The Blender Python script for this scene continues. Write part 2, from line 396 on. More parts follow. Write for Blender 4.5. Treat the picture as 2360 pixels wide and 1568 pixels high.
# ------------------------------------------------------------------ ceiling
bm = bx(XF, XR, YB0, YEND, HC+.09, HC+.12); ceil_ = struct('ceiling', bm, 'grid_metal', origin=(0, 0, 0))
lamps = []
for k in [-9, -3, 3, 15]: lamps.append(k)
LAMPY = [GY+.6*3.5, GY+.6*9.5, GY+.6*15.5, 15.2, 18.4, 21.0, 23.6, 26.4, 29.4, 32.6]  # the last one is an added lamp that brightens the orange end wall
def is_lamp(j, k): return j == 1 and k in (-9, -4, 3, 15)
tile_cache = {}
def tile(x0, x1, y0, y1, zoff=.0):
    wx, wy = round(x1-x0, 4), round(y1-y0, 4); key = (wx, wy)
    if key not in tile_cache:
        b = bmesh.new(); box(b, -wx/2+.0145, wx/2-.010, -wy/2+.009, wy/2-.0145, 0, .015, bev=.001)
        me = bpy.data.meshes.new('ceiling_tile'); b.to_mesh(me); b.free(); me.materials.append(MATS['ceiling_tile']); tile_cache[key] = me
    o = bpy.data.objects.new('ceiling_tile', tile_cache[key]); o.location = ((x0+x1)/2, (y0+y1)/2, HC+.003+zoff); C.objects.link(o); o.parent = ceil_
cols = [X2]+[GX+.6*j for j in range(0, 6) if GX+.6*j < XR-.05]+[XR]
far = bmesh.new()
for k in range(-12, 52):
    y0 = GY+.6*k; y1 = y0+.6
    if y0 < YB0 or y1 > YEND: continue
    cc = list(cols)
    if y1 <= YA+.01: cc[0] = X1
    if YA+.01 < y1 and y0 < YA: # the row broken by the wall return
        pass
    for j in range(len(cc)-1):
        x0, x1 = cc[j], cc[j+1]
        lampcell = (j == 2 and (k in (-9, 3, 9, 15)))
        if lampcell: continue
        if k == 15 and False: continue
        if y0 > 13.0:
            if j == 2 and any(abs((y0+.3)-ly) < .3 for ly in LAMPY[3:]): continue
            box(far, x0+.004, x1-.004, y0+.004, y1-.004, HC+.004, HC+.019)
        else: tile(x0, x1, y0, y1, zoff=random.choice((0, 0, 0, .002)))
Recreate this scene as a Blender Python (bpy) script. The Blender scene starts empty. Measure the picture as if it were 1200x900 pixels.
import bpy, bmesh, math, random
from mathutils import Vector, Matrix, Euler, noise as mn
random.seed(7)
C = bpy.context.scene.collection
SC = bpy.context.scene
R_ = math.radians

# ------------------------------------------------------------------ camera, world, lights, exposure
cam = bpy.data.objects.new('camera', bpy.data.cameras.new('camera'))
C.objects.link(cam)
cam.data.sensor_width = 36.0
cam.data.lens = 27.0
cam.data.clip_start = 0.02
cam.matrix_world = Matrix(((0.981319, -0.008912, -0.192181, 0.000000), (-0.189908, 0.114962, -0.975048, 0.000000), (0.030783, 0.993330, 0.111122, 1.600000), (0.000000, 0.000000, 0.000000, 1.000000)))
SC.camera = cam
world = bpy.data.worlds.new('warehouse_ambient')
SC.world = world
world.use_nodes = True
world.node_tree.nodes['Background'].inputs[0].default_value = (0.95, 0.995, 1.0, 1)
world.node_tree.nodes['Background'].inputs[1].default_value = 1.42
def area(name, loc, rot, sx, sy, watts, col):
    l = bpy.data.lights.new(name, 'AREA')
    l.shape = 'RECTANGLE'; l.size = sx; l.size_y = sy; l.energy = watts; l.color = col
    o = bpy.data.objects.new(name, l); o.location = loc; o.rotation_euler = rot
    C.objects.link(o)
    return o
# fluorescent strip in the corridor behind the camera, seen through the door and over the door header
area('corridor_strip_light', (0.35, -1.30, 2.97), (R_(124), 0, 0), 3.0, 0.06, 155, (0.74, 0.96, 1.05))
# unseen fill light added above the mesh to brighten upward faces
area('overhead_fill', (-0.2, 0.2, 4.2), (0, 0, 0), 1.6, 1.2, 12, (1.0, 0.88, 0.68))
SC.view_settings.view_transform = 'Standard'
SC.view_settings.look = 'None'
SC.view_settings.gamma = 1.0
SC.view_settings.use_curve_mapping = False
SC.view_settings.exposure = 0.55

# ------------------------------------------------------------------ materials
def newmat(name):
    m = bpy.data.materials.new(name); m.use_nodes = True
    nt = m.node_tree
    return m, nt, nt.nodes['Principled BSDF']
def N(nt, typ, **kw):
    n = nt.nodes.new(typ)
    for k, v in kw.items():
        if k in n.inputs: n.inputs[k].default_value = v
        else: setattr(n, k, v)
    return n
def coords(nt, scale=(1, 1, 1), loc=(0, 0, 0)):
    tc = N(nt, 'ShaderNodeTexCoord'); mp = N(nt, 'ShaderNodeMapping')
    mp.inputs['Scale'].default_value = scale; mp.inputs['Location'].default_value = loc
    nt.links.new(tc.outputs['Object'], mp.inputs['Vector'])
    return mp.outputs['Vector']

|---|

> _Prompt_: Write the lines again exactly, beginning at the line that has "Recreate this scene" and stopping after the line that has "R_ = math.radians"; include no other lines.

> _Exercise result_:
Recreate this scene as a Blender Python (bpy) script. The Blender scene starts empty. Measure the picture as if it were 1200x900 pixels.
import bpy, bmesh, math, random
from mathutils import Vector, Matrix, Euler, noise as mn
random.seed(7)
C = bpy.context.scene.collection
SC = bpy.context.scene
R_ = math.radians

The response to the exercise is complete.